Pakistani militants attacked trucks supplying NATO forces in neighboring Afghanistan as supplies piled up at a border crossing closed after Pakistan said coalition aircraft killed three of its soldiers.
Insurgents struck “40 trucks in the city of Shikarpur and 27 of them were completely destroyed,” Mir Aman Chandio, a police officer in southern Sindh province, where the raid took place, said by telephone. Some suspects have been detained, he said, without elaborating.
It wasn’t clear whether the convoy had been diverted due to Pakistan’s shutting yesterday of the main supply route into Afghanistan for what it said was an attack on a border post inside its territory by North Atlantic Treaty Organization aircraft. Pakistan’s Prime Minister Yousuf Raza Gilani today told parliament NATO must apologize, adding that if it doesn’t, the government has “other options.”
Half of all war supplies to Afghanistan pass through Pakistan, the U.S. military’s Transportation Command says.
“The border is still closed after the NATO attack yesterday,” said Zahirullah Khan, a local government official in Jamrood, part of Khyber Agency through which equipment for international troops fighting the Afghan Taliban flows. “Around 400 trucks are standing here waiting for the border to reopen.”
Missile Strikes
NATO acknowledged its forces entered Pakistan’s airspace as part of a raid on insurgents and responded to small arms fire, the International Security Assistance Force said in a statement yesterday.
The incident in the Upper Kurram region underscores tensions between the U.S. and Pakistani armed forces after the American military this month escalated the number of missile strikes against Taliban and al-Qaeda militants in northwest Pakistan’s tribal region.
Pentagon spokesman Colonel David Lapan told reporters yesterday that the closure of the northern route isn’t having an impact on supply of U.S. and NATO troops because the coalition has other land and air avenues into Afghanistan, including a land route in southern Afghanistan that remains open.
Pakistan Offensives
“We don’t put all our eggs in one basket,” Lapan said.

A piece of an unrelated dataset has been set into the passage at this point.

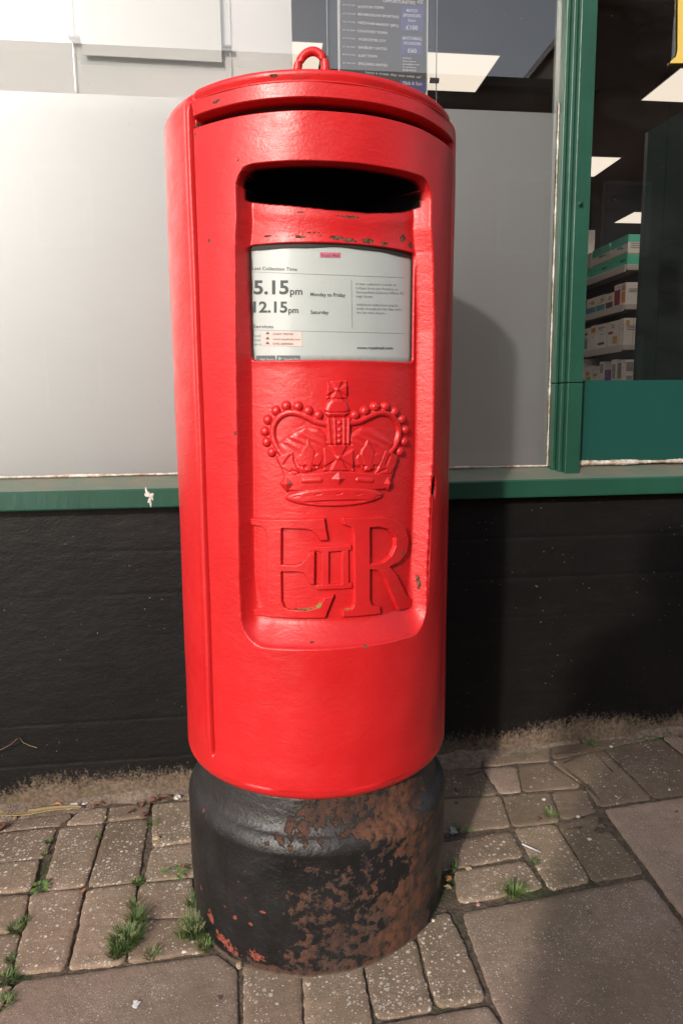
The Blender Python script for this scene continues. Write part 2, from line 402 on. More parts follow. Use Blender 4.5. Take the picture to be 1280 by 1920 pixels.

In yesterday’s incident, soldiers “retaliated through rifle fire to indicate that the helicopters were crossing into our territory,” Pakistan’s Inter Services Public Relations said in a statement. “Instead of heeding to the warning, helicopters went to fire two missiles, destroying the post.”
Pakistan’s Foreign Ministry on Sept. 27 protested after air strikes on its soil by NATO helicopters reportedly killed more than 50 people. It called the military action a violation of the United Nations mandate for U.S.-led forces in Afghanistan.
Pakistan’s army began an offensive against militants based in its rugged northwestern provinces last October. From the Taliban stronghold of South Waziristan, fighting has now spread to six tribal agencies in the region.
The U.S. wants Pakistan to target groups based in the remaining region, North Waziristan, that have attacked international troops in Afghanistan.